At the same time, in response to requests by banks and businesses, the NBU pushes ahead with efforts gradually relaxing administrative restrictions. Henceforth, a 75% mandatory surrender requirement shall not apply to loans granted to a resident borrower under loan agreements involving a foreign export-and-import agency to fulfill its obligations under an import contract. The waiver applies only to cases where a foreign lender transfers funds under an import contract with a borrower directly to the non-resident exporter’s accounts, i.e., without these funds having been credited to the resident borrower's accounts. The surrender requirement shall no longer apply to a cash security deposit (guarantee contribution, collateral, earnest money deposit, deposit) pledged by a non-resident to participate in the public procurement bidding process. The move aims to facilitate non-residents’ access to public procurements.

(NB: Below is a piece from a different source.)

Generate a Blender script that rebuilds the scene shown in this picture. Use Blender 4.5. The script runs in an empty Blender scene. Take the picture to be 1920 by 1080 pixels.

Additionally, banks earlier were allowed not to surrender the proceeds returned upon the initiative of a foreign bank within a 2-day period after the transfer date. The new resolution extended this period from two to seven days.

At the request of banks and the Ukrainian Interbank Association of Payment System Members, the NBU has relaxed the rules governing overseas e-payments by individuals.

Up until now, there has been and remains in effect the provision allowing transfers of up to an equivalent of UAH 150,000 from current accounts in foreign currency. However, henceforth, this limitation shall not apply to non-cash payments to settle bills for goods and services goods intended for personal consumption.

To support the activities of the Mission of the International Committee of the Red Cross (ICRC) in Ukraine, the regulator granted a waiver of the restriction on cash withdrawals through cashier’s offices. Cash withdrawals are currently limited to UAH 300,000 per day per customer. Under this resolution, operations performed by the ICRC shall be exempt from the restriction.  

The regulator relaxed a ban on purchases of foreign currency by a foreign investor using funds received as proceeds from the sale of securities floated by Ukrainian issuers. Henceforth, this ban shall not apply to the funds received as proceeds from the sale of Ukrainian government bonds, both on the exchange and over-the-counter markets.

Additionally, the resolution aims to tighten financial discipline among banks and their customers.

The first requirement relates to the right to purchase foreign currency at the instruction of a resident client with FX holdings on current and deposit accounts with banks. Until now, an authorized bank was not allowed to purchase foreign currency at the instruction of a resident client (except for individuals) with FX holdings on current and deposit accounts with banks.  Henceforth, a bank shall not be allowed to purchase foreign currency for clients with holdings on the “Funds in settlements of business entities” (balance sheet account 2602). This shall apply to the funds that are recorded as cash security (coverage) in foreign currency under guarantees, counter-guarantees, or the stand-by letter of credit in this and/or other authorized banks. A bank is allowed to purchase foreign currency for resident clients with FX holdings on current and deposit accounts only if the total FX amount held in both accounts plus the 2602 balance sheet account is less than USD 25,000. This move aims to encourage banks to use their own funds in foreign currency to fulfill their obligations in foreign exchanges.

Another provision set out in the resolution grants the NBU the option not to approve foreign currency purchases and transfers if there is evidence that the bank performs risky activities or if the regulator has concluded that the nature or potential consequences of financial operations suggest that the bank is used for the purposes of money laundering  [legalization (laundering) of the proceeds from crime] or terrorist financing, as well as financing of the proliferation of weapons of mass destruction.

These amendments shall come into effect from 5 December 2015 and will remain in effect until 4 March 2016. However,  regardless of the validity period of the resolutions, the NBU is set to push ahead with FX liberalization measures in a gradual manner should FX market conditions and the overall economic situation in Ukraine remain favorable.